CW: I write books because of where I am emotionally, I write books because I have an intellectual question I’m trying to figure out, and it is rare for me to do two books in a row that are directly about racism and our institutional failures. But before that I wrote a book about poker, and now I’m writing a crime novel. So I’m not sure if there’s a trend. I have no idea what the political purpose will be inside of me; I’m trying to fulfill my own artistic needs, and hopefully they will make enough sense to other people that they’re worthy of reading.

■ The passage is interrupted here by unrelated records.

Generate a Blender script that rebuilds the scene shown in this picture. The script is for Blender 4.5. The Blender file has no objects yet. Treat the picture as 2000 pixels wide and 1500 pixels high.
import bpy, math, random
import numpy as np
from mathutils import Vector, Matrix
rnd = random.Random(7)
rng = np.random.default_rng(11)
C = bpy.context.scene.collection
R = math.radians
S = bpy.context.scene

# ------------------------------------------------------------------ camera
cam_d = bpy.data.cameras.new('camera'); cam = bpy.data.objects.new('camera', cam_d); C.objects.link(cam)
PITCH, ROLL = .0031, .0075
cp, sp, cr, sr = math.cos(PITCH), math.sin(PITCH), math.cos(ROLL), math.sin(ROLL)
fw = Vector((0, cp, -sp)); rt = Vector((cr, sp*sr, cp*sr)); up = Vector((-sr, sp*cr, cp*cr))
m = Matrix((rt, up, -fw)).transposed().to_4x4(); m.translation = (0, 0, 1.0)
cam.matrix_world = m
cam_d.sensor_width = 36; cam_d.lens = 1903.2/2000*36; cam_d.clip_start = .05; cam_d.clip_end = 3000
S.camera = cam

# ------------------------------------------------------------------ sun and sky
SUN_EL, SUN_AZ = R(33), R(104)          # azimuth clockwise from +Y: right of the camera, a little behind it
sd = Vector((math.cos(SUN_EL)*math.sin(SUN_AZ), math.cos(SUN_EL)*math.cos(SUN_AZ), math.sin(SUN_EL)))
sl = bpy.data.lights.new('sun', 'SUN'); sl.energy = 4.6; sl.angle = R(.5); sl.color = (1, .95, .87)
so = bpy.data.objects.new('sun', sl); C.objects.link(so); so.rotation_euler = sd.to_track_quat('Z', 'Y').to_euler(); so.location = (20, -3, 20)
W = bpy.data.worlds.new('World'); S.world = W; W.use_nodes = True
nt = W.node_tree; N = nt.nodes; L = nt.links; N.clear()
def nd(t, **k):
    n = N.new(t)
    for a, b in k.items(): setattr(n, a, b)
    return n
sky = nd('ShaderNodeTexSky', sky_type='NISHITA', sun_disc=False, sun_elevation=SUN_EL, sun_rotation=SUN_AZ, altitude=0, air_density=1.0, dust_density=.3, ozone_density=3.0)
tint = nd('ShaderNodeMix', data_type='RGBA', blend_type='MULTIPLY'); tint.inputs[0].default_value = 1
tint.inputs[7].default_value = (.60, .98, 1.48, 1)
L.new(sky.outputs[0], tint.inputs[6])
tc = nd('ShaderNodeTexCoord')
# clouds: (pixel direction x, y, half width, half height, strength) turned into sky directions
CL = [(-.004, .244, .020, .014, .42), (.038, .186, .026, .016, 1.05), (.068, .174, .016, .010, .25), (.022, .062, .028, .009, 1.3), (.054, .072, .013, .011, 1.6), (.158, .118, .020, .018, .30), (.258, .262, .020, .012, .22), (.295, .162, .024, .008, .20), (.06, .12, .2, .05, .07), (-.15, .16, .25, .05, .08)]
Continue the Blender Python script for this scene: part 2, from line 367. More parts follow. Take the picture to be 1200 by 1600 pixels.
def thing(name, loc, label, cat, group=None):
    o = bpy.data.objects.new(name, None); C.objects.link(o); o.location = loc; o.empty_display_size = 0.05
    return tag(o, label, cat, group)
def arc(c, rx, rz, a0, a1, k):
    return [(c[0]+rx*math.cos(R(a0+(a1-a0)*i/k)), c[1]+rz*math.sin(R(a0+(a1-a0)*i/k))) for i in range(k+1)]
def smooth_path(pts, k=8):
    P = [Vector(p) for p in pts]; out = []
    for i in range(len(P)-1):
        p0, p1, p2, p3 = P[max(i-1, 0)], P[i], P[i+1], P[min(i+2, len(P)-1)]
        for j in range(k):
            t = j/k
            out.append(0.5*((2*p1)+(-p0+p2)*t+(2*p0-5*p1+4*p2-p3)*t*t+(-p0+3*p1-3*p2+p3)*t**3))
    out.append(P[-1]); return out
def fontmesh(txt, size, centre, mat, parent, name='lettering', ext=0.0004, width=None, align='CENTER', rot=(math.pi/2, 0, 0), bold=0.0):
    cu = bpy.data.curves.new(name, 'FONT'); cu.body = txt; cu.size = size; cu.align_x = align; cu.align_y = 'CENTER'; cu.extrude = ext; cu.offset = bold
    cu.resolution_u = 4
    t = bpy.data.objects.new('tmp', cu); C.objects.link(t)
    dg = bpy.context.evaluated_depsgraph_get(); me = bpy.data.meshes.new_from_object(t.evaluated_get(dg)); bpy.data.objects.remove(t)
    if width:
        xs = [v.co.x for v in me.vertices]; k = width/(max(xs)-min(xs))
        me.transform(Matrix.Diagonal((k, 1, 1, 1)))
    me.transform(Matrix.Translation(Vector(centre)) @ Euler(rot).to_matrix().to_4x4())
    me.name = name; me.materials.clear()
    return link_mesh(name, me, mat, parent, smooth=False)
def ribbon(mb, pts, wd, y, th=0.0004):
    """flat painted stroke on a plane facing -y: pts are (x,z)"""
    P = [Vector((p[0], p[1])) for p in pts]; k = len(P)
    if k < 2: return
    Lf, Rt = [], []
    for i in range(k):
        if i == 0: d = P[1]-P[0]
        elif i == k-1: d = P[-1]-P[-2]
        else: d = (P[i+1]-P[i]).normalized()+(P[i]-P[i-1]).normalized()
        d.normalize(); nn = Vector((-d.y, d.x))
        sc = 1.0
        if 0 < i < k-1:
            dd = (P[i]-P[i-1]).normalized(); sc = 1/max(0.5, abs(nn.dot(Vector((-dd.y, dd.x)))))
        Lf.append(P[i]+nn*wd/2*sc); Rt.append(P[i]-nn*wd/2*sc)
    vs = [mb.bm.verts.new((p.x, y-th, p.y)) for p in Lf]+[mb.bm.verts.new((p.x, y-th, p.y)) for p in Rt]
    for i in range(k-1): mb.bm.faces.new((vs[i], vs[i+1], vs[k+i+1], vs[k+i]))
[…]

For many years, I avoided writing about slavery—it seemed a very hard subject to write about, and I wasn’t up to it, artistically or temperamentally. I wrote The Underground Railroad in the happy, bright, shiny days of the Obama administration. It seemed like it was time to pull the trigger on that book, as I’d been avoiding it for some time. With The Nickel Boys, the country was on a disastrous course, and it seemed that wrestling with my notions of hope and my notions of pessimism could help me reconcile what I would like our country to be versus what it actually is. It really was just, I don’t know what the hell is going on in this country. And maybe 200 pages later, I have a better notion.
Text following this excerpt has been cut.